There goes an hour of my life. I’ve just written a couple of hundred words but they were going nowhere, and they are now in the bin. I started off with good intentions and it went well for the first 150 words, but it just petered out and after a couple of attempts to close it in a useful and interesting manner I decided that the best way to finish was by way of the delete button.
Instead I will tell you about the most stupid enquiry I have ever had on eBay, and will then progress to the funniest.
One relates to an expensive bullion set, from one of the companies that specialises in such sets. Ours is on eBay at around £2,500. It’s a limited edition with less than 100 sets made. My expectation with this sort of thing is that if you can afford to buy one you are (a) intelligent enough to earn the money to buy one and (b) know what you are doing.
I am, it seems, wrong on both counts. Someone wrote to us and asked how we knew ours was number 45 out of 99, and how he could tell what number his was. If he’d spent a few seconds flicking through the pictures in our listing he’d have discovered the answer. It’s written on the certificate from the manufacturer. It took me less than 30 seconds to find it and I’d never seen the set before.

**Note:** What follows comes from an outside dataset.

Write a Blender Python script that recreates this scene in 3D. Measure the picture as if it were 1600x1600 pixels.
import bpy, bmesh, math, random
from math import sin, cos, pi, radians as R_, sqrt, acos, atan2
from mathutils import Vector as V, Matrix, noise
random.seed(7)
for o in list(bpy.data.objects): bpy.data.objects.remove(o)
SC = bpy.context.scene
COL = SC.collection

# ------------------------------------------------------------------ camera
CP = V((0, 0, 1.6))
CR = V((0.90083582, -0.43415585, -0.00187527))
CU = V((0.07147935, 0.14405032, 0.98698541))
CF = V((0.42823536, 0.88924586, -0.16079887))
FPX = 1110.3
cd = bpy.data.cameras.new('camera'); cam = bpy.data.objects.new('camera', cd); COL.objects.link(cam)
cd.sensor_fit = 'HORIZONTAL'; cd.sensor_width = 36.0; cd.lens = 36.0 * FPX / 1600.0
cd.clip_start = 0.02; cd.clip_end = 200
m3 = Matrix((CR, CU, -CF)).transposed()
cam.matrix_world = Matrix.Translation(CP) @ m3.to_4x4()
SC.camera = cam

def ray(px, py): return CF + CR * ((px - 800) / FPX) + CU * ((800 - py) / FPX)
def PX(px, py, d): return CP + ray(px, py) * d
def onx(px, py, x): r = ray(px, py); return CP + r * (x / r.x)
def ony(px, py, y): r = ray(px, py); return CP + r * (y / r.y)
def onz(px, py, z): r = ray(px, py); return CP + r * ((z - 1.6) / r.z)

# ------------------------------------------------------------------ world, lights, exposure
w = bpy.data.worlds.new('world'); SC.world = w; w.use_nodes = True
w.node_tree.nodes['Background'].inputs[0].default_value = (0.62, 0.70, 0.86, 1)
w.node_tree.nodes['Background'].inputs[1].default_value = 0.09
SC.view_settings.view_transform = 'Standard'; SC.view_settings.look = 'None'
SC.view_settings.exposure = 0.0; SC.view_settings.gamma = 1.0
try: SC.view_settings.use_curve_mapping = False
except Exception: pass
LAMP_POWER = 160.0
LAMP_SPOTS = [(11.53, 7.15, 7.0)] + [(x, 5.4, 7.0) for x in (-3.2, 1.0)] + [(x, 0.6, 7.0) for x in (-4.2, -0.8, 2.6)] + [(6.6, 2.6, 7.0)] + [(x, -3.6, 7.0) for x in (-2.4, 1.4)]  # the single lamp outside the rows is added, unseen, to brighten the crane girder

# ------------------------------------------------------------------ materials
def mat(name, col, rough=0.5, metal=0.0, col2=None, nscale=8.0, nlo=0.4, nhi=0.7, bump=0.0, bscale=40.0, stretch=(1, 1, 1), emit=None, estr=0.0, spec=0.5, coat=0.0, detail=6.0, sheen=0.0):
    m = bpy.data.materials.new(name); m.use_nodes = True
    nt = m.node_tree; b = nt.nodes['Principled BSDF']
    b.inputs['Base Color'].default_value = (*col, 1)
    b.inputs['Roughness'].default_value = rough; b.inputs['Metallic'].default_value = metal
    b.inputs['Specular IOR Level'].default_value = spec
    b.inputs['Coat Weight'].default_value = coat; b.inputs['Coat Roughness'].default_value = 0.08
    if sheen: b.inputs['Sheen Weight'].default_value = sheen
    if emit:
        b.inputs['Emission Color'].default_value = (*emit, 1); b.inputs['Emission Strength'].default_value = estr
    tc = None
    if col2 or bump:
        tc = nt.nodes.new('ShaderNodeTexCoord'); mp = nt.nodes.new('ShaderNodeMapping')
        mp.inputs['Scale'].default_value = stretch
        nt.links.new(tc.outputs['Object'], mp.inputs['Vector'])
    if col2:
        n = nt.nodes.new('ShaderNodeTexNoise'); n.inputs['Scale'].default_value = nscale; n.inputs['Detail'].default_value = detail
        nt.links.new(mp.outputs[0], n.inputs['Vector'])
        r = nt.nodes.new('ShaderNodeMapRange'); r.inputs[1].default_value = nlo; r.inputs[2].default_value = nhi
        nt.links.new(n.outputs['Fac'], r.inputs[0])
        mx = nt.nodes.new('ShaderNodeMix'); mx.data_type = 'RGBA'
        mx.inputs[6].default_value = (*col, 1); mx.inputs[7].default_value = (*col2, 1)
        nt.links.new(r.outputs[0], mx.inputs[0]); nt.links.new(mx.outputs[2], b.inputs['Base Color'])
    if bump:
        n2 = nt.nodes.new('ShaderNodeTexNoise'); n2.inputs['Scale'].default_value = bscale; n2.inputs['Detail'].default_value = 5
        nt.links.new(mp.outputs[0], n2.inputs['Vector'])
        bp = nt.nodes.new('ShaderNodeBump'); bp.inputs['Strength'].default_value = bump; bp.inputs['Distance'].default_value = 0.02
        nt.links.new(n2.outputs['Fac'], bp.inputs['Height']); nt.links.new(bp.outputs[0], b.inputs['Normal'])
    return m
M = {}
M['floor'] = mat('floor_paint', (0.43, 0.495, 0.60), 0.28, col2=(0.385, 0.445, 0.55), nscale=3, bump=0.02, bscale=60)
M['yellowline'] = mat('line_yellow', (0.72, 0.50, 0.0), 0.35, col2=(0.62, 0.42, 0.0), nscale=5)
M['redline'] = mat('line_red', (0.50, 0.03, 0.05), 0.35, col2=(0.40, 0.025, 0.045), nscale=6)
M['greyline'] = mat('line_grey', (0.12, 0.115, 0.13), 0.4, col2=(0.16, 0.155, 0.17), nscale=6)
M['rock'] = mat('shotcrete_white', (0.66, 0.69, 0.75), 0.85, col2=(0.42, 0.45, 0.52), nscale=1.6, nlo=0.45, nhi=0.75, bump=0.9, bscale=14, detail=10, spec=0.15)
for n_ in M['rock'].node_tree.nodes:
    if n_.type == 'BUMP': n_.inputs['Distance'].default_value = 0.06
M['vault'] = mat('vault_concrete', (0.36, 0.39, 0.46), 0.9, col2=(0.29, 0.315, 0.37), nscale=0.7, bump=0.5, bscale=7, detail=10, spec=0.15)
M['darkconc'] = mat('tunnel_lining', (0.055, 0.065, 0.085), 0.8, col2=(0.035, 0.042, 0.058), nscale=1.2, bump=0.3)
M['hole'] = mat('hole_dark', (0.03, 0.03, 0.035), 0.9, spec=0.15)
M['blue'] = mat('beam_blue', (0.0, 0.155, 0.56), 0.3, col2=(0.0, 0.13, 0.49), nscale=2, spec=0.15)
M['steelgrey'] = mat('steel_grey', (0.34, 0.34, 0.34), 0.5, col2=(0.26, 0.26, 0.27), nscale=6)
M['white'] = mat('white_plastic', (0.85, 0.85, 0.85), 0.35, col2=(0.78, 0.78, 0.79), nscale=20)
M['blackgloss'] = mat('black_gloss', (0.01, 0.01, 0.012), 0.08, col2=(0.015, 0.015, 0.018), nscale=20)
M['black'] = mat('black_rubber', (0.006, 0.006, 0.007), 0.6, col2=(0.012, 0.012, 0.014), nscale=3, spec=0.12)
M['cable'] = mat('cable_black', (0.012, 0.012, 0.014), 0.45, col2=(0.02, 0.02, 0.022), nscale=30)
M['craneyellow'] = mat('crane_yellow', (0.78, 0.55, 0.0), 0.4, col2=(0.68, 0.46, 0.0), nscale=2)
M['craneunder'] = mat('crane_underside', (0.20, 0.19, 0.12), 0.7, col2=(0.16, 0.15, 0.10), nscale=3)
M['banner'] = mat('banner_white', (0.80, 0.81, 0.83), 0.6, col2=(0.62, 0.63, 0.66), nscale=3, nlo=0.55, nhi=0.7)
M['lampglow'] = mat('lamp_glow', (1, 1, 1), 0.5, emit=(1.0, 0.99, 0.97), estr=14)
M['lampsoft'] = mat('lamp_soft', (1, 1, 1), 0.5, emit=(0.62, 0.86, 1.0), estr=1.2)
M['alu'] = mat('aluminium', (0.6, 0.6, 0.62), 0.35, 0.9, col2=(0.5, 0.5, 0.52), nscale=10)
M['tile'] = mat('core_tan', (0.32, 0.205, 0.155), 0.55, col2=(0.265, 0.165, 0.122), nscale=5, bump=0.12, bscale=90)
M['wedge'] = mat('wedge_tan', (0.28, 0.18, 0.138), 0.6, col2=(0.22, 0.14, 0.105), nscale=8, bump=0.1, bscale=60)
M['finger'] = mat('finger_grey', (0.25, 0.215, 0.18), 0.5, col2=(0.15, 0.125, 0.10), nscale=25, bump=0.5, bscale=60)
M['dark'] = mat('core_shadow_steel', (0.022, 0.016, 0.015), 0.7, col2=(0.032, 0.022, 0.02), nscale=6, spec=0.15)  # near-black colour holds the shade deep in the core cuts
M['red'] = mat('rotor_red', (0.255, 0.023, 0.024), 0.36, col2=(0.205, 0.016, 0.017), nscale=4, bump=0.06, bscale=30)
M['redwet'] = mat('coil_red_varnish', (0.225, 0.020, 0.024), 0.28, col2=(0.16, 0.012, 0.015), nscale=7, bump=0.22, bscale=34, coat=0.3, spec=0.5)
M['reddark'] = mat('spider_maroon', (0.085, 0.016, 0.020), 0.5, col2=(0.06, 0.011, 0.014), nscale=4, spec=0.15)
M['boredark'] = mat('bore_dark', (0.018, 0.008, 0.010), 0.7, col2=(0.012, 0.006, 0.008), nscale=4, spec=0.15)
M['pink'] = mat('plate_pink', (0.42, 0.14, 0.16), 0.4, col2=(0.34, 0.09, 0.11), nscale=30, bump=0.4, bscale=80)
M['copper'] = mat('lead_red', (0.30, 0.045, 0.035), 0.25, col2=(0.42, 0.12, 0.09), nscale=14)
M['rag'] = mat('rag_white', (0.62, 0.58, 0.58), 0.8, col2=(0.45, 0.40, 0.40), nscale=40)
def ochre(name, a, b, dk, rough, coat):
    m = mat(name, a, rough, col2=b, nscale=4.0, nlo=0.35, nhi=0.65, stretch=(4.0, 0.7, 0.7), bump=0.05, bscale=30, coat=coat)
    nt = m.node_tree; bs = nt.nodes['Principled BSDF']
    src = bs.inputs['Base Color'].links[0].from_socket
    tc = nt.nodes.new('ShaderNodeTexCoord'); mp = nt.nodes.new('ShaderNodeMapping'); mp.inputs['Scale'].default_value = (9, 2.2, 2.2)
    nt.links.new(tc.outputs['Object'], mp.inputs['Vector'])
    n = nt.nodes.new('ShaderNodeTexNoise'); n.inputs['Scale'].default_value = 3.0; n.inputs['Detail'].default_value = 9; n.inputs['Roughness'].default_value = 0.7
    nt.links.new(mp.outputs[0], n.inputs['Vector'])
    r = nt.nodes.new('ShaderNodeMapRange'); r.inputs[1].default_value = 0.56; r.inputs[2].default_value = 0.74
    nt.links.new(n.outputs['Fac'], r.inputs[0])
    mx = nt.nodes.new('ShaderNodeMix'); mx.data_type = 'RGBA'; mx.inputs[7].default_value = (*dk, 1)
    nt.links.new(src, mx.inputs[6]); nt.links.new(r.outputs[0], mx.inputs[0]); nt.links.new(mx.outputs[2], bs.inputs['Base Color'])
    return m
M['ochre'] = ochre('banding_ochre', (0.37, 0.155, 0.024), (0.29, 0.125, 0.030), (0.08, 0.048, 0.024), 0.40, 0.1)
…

It’s a stupid enquiry because he should have known that before buying an expensive set. And it’s possibly the stupidest one we’ve had because he was too lazy to look at our listing and find the answer. All I can say in his defence is that he may not have a certificate with his, but if he’s spent all that money on a set with no certificate, it doesn’t make him look particularly bright. And he then has the gall to take up my time by writing to ask something he could have established for himself by pressing a few buttons. Do I look, I wanted to write, like a public information point?
Two hours later we had the funniest enquiry. A lady rang and asked if we were Collectors World, which we are. We tend to wimp out of using an apostrophe as we aren’t quite sure where it should be.
Anyway, a lady rang, I answered, informed her that we were Collectors World, confirmed that it was Collectors World when asked, and then listened to her question. It seems she has a set of ceramic carol-singing pigs and she has successfully removed and replaced the AA batteries which make the piece revolve, she just can’t seem to get the smaller batteries out which power the music. Could I tell her how to do it?
I am, I confess, seldom speechless, but for a moment my mouth moved and nothing came out. Eventually we established that there are other places that trade as Collectors World (which is why our website address is includes the world Nottingham) and that we aren’t the one that sells revolving ceramic pigs which sing Christmas carols.
We parted on good terms despite my inability to help and I really hope she managed to get help from the Collectors World that does.
Even as I search for a title I can hear my Dad talking (he had been in retail in the 1950s after leaving the Navy) – “in retail,” he would say,”every day is different”.